Work to do.
Begin at the first line of the data and copy each line through the one containing "PI = math.pi", that line included, with no pictures.

Available data.

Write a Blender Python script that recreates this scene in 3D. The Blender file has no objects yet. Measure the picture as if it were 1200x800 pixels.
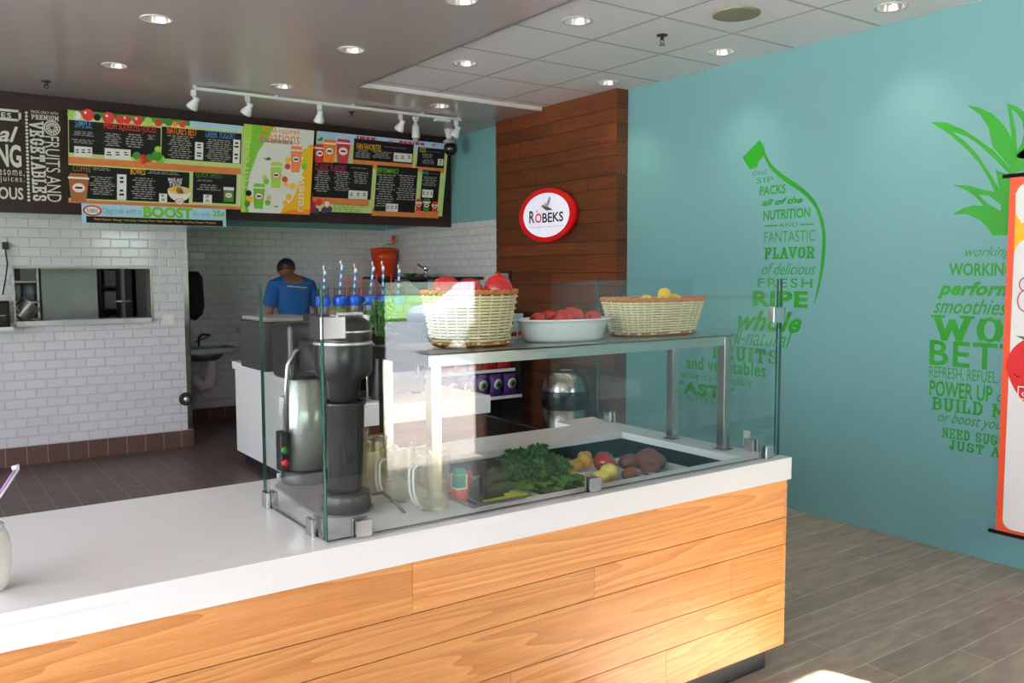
import bpy, bmesh, math, random
from mathutils import Vector, Matrix
from mathutils.geometry import tessellate_polygon
random.seed(7)
C = bpy.context.scene.collection
SC = bpy.context.scene
PI = math.pi

# ------------------------------------------------------------------ camera, world, sun, exposure
FPX, YAW, PITCH, ROLL = 1012.79, .61697, .0780086, -.002516
CAM = Vector((0, 0, 1.593))
fwd = Vector((math.sin(YAW)*math.cos(PITCH), math.cos(YAW)*math.cos(PITCH), -math.sin(PITCH)))
rgt = Vector((math.cos(YAW), -math.sin(YAW), 0)); upv = rgt.cross(fwd)
rgt, upv = rgt*math.cos(ROLL)+upv*math.sin(ROLL), -rgt*math.sin(ROLL)+upv*math.cos(ROLL)
cd = bpy.data.cameras.new('camera'); cam = bpy.data.objects.new('camera', cd); C.objects.link(cam)
cd.sensor_width = 36; cd.lens = FPX/1200*36; cd.clip_start = .02; cd.clip_end = 300
cam.matrix_world = Matrix((( rgt.x, upv.x, -fwd.x, CAM.x), (rgt.y, upv.y, -fwd.y, CAM.y), (rgt.z, upv.z, -fwd.z, CAM.z), (0, 0, 0, 1)))
SC.camera = cam
SC.view_settings.view_transform = 'Standard'; SC.view_settings.look = 'None'
SC.view_settings.gamma = 1; SC.view_settings.use_curve_mapping = False
SC.view_settings.exposure = 0.22
SUN_E, SKY_E, DOWN_E = 120.0, 8.5, 15.0
cy = SC.cycles
cy.max_bounces = 10; cy.diffuse_bounces = 5; cy.glossy_bounces = 5; cy.transparent_max_bounces = 48; cy.transmission_bounces = 8
cy.sample_clamp_indirect = 6; cy.caustics_reflective = False; cy.caustics_refractive = False
cy.use_denoising = True
w = bpy.data.worlds.new('sky'); SC.world = w; w.use_nodes = True
wn = w.node_tree.nodes; wl = w.node_tree.links
bgn = wn['Background']; bgn.inputs['Strength'].default_value = SKY_E
tc = wn.new('ShaderNodeTexCoord'); sx = wn.new('ShaderNodeSeparateXYZ'); cr = wn.new('ShaderNodeValToRGB')
wl.new(tc.outputs['Generated'], sx.inputs[0]); wl.new(sx.outputs['Z'], cr.inputs[0]); wl.new(cr.outputs[0], bgn.inputs['Color'])
cr.color_ramp.elements[0].color = (.90, .95, 1, 1); cr.color_ramp.elements[1].color = (.45, .66, 1, 1)
sd = bpy.data.lights.new('sun', 'SUN'); sun = bpy.data.objects.new('sun', sd); C.objects.link(sun)
sd.energy = SUN_E; sd.angle = .01; sd.color = (1, .95, .87)
sun.rotation_euler = Vector((-1.12, 3.9, -2.333)).to_track_quat('-Z', 'Y').to_euler()
sun.location = (6, -12, 8)

# ------------------------------------------------------------------ pixel <-> place (photo frame 1200 x 800)
def ray(x, y): return rgt*((x-600)/FPX) - upv*((y-400)/FPX) + fwd
def at(x, y, ax, val):
    d = ray(x, y); i = 'XYZ'.index(ax)
    return CAM + d*((val-CAM[i])/d[i])
class Plane:                                    # a flat surface in the place: origin, two axes, normal towards the viewer
    def __init__(s, o, u, v):
        s.o = Vector(o); s.u = Vector(u).normalized(); s.v = Vector(v).normalized(); s.n = s.u.cross(s.v)
    def px(s, x, y):
        d = ray(x, y); t = (s.o-CAM).dot(s.n)/d.dot(s.n); p = CAM+d*t-s.o
        return (p.dot(s.u), p.dot(s.v))
    def P(s, u, v, h=0): return s.o+s.u*u+s.v*v+s.n*h

# ------------------------------------------------------------------ materials
M = {}
def nodemat(name):
    m = bpy.data.materials.new(name); m.use_nodes = True; M[name] = m
    return m, m.node_tree.nodes, m.node_tree.links, m.node_tree.nodes['Principled BSDF']
def lin(c): return tuple((x/12.92 if x <= .04045 else ((x+.055)/1.055)**2.4) for x in [v/255 for v in c])+(1,)
def mat(name, rgb, rough=.5, metal=0, noise=0, nscale=20, bump=0, coat=0, spec=.5, stretch=None):
    m, N, L, b = nodemat(name); c = lin(rgb)
    b.inputs['Base Color'].default_value = c; b.inputs['Roughness'].default_value = rough; b.inputs['Metallic'].default_value = metal
    b.inputs['Coat Weight'].default_value = coat; b.inputs['Specular IOR Level'].default_value = spec
    t = N.new('ShaderNodeTexCoord'); n = N.new('ShaderNodeTexNoise'); n.inputs['Scale'].default_value = nscale; n.inputs['Detail'].default_value = 4
    if stretch:
        mp = N.new('ShaderNodeMapping'); mp.inputs['Scale'].default_value = stretch
        L.new(t.outputs['Object'], mp.inputs[0]); L.new(mp.outputs[0], n.inputs['Vector'])
    else: L.new(t.outputs['Object'], n.inputs['Vector'])
    if noise:
        x = N.new('ShaderNodeMix'); x.data_type = 'RGBA'
        x.inputs['A'].default_value = tuple(v*(1-noise) for v in c[:3])+(1,); x.inputs['B'].default_value = tuple(min(1, v*(1+noise)) for v in c[:3])+(1,)
        L.new(n.outputs['Fac'], x.inputs['Factor']); L.new(x.outputs['Result'], b.inputs['Base Color'])
    if bump:
        bp = N.new('ShaderNodeBump'); bp.inputs['Strength'].default_value = bump; bp.inputs['Distance'].default_value = .01
        L.new(n.outputs['Fac'], bp.inputs['Height']); L.new(bp.outputs[0], b.inputs['Normal'])
    return m
def glass(name, tint=(.93, .975, .955), f0=.045, rough=0.0, body=0, bodycol=(.8, .8, .8)):
    m, N, L, b = nodemat(name); N.remove(b); out = N['Material Output']
    lw = N.new('ShaderNodeLayerWeight'); lw.inputs['Blend'].default_value = .5
    p = N.new('ShaderNodeMath'); p.operation = 'POWER'; p.inputs[1].default_value = 5
    L.new(lw.outputs['Facing'], p.inputs[0])
    ma = N.new('ShaderNodeMath'); ma.operation = 'MULTIPLY_ADD'; ma.inputs[1].default_value = 1-f0; ma.inputs[2].default_value = f0
    L.new(p.outputs[0], ma.inputs[0])
    tr = N.new('ShaderNodeBsdfTransparent'); tr.inputs[0].default_value = tint+(1,)
    gl = N.new('ShaderNodeBsdfGlossy'); gl.inputs['Roughness'].default_value = rough; gl.inputs[0].default_value = (1, 1, 1, 1)
    mx = N.new('ShaderNodeMixShader'); L.new(ma.outputs[0], mx.inputs[0]); L.new(gl.outputs[0], mx.inputs[2])
    if body:
        df = N.new('ShaderNodeBsdfDiffuse'); df.inputs[0].default_value = bodycol+(1,)
        m2 = N.new('ShaderNodeMixShader'); m2.inputs[0].default_value = body
        L.new(tr.outputs[0], m2.inputs[1]); L.new(df.outputs[0], m2.inputs[2]); L.new(m2.outputs[0], mx.inputs[1])
    else: L.new(tr.outputs[0], mx.inputs[1])
    L.new(mx.outputs[0], out.inputs[0])
    return m
def emit(name, rgb, e):
    m, N, L, b = nodemat(name); b.inputs['Base Color'].default_value = lin(rgb)
    b.inputs['Emission Color'].default_value = lin(rgb); b.inputs['Emission Strength'].default_value = e
    return m
def brickmat(name, col1, col2, mortar, bw, bh, gap, axes, offset=.5, smooth=.35, bump=.6, dist=.004, rough=.25, freq=2, noise=.0, mcol=None, orig=(0, 0)):
    """axes: which object axes run along and across the courses"""
    m, N, L, b = nodemat(name)
    t = N.new('ShaderNodeTexCoord'); s = N.new('ShaderNodeSeparateXYZ'); cb = N.new('ShaderNodeCombineXYZ')
    L.new(t.outputs['Object'], s.inputs[0]); L.new(s.outputs[axes[0]], cb.inputs[0]); L.new(s.outputs[axes[1]], cb.inputs[1])
    mp = N.new('ShaderNodeMapping'); mp.inputs['Location'].default_value = (orig[0], orig[1], 0); L.new(cb.outputs[0], mp.inputs[0])
    k = N.new('ShaderNodeTexBrick'); L.new(mp.outputs[0], k.inputs['Vector'])
    k.offset = offset; k.offset_frequency = freq; k.squash = 1
    k.inputs['Color1'].default_value = lin(col1); k.inputs['Color2'].default_value = lin(col2); k.inputs['Mortar'].default_value = lin(mortar)
    k.inputs['Scale'].default_value = 1; k.inputs['Mortar Size'].default_value = gap; k.inputs['Mortar Smooth'].default_value = smooth
    k.inputs['Brick Width'].default_value = bw; k.inputs['Row Height'].default_value = bh; k.inputs['Bias'].default_value = 0
    col = k.outputs['Color']
    if noise:
        n = N.new('ShaderNodeTexNoise'); n.inputs['Scale'].default_value = 5; n.inputs['Detail'].default_value = 8
        mp2 = N.new('ShaderNodeMapping'); mp2.inputs['Scale'].default_value = (1, 4, 1); L.new(cb.outputs[0], mp2.inputs[0]); L.new(mp2.outputs[0], n.inputs['Vector'])
        x = N.new('ShaderNodeMix'); x.data_type = 'RGBA'; x.blend_type = 'OVERLAY'; x.inputs['Factor'].default_value = noise
        L.new(col, x.inputs['A']); L.new(n.outputs['Fac'], x.inputs['B']); col = x.outputs['Result']
    L.new(col, b.inputs['Base Color'])
    inv = N.new('ShaderNodeMath'); inv.operation = 'SUBTRACT'; inv.inputs[0].default_value = 1; L.new(k.outputs['Fac'], inv.inputs[1])
    bp = N.new('ShaderNodeBump'); bp.inputs['Strength'].default_value = bump; bp.inputs['Distance'].default_value = dist
    L.new(inv.outputs[0], bp.inputs['Height']); L.new(bp.outputs[0], b.inputs['Normal'])
    b.inputs['Roughness'].default_value = rough
    return m
def woodmat(name, light, dark, axis, rough=.4, ring=16, vary=.18):
    """plank wood: the grain runs along object axis; each loose board gets its own offset and tone"""
    m, N, L, b = nodemat(name)
    t = N.new('ShaderNodeTexCoord'); g = N.new('ShaderNodeNewGeometry')
    mul = N.new('ShaderNodeVectorMath'); mul.operation = 'SCALE'; mul.inputs['Scale'].default_value = 1
    cbr = N.new('ShaderNodeCombineXYZ'); ms = N.new('ShaderNodeMath'); ms.operation = 'MULTIPLY'; ms.inputs[1].default_value = 37
    L.new(g.outputs['Random Per Island'], ms.inputs[0])
    for i in range(3): L.new(ms.outputs[0], cbr.inputs[i])
    add = N.new('ShaderNodeVectorMath'); add.operation = 'ADD'; L.new(t.outputs['Object'], add.inputs[0]); L.new(cbr.outputs[0], add.inputs[1])
    def mapped(along, across):
        mp = N.new('ShaderNodeMapping'); sc = [across]*3; sc['XYZ'.index(axis)] = along; mp.inputs['Scale'].default_value = sc
        L.new(add.outputs[0], mp.inputs[0]); return mp
    a = N.new('ShaderNodeTexNoise'); a.inputs['Scale'].default_value = 1; a.inputs['Detail'].default_value = 2; a.inputs['Distortion'].default_value = .3
    L.new(mapped(.32, 6.5).outputs[0], a.inputs['Vector'])
    r = N.new('ShaderNodeMath'); r.operation = 'MULTIPLY'; r.inputs[1].default_value = ring; L.new(a.outputs['Fac'], r.inputs[0])
    fr = N.new('ShaderNodeMath'); fr.operation = 'FRACT'; L.new(r.outputs[0], fr.inputs[0])
    p = N.new('ShaderNodeTexNoise'); p.inputs['Scale'].default_value = 1; p.inputs['Detail'].default_value = 3
    L.new(mapped(8, 260).outputs[0], p.inputs['Vector'])
    mx = N.new('ShaderNodeMath'); mx.operation = 'MULTIPLY_ADD'; mx.inputs[1].default_value = .42; L.new(fr.outputs[0], mx.inputs[0])
    ps = N.new('ShaderNodeMath'); ps.operation = 'MULTIPLY'; ps.inputs[1].default_value = .66; L.new(p.outputs['Fac'], ps.inputs[0]); L.new(ps.outputs[0], mx.inputs[2])
    ramp = N.new('ShaderNodeValToRGB'); ramp.color_ramp.elements[0].color = lin(light); ramp.color_ramp.elements[1].color = lin(dark)
    ramp.color_ramp.elements[0].position = .25; ramp.color_ramp.elements[1].position = .95
    L.new(mx.outputs[0], ramp.inputs[0])
    hs = N.new('ShaderNodeHueSaturation'); L.new(ramp.outputs[0], hs.inputs['Color'])
    v = N.new('ShaderNodeMath'); v.operation = 'MULTIPLY_ADD'; v.inputs[1].default_value = vary*2; v.inputs[2].default_value = 1-vary
    L.new(g.outputs['Random Per Island'], v.inputs[0]); L.new(v.outputs[0], hs.inputs['Value'])
    L.new(hs.outputs[0], b.inputs['Base Color']); b.inputs['Roughness'].default_value = rough
    return m
def ceilgrid(name):
    m, N, L, b = nodemat(name)
    b.inputs['Base Color'].default_value = lin((250, 247, 243)); b.inputs['Roughness'].default_value = .85
    t = N.new('ShaderNodeTexCoord'); s = N.new('ShaderNodeSeparateXYZ'); cb = N.new('ShaderNodeCombineXYZ')
    L.new(t.outputs['Object'], s.inputs[0]); L.new(s.outputs[0], cb.inputs[0]); L.new(s.outputs[1], cb.inputs[1])
    k = N.new('ShaderNodeTexBrick'); mp = N.new('ShaderNodeMapping'); mp.inputs['Location'].default_value = (.0, .0, 0)
    L.new(cb.outputs[0], mp.inputs[0]); L.new(mp.outputs[0], k.inputs['Vector']); k.offset = 0
    k.inputs['Scale'].default_value = 1; k.inputs['Brick Width'].default_value = .61; k.inputs['Row Height'].default_value = .61
    k.inputs['Mortar Size'].default_value = .011; k.inputs['Mortar Smooth'].default_value = .1
    k.inputs['Color1'].default_value = k.inputs['Color2'].default_value = lin((250, 247, 243)); k.inputs['Mortar'].default_value = lin((200, 195, 188))
    L.new(k.outputs['Color'], b.inputs['Base Color'])
    n = N.new('ShaderNodeTexNoise'); n.inputs['Scale'].default_value = 160; L.new(t.outputs['Object'], n.inputs['Vector'])
    bp = N.new('ShaderNodeBump'); bp.inputs['Strength'].default_value = .15; bp.inputs['Distance'].default_value = .003; L.new(n.outputs['Fac'], bp.inputs['Height']); L.new(bp.outputs[0], b.inputs['Normal'])
    return m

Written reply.
Write a Blender Python script that recreates this scene in 3D. The Blender file has no objects yet. Measure the picture as if it were 1200x800 pixels.
import bpy, bmesh, math, random
from mathutils import Vector, Matrix
from mathutils.geometry import tessellate_polygon
random.seed(7)
C = bpy.context.scene.collection
SC = bpy.context.scene
PI = math.pi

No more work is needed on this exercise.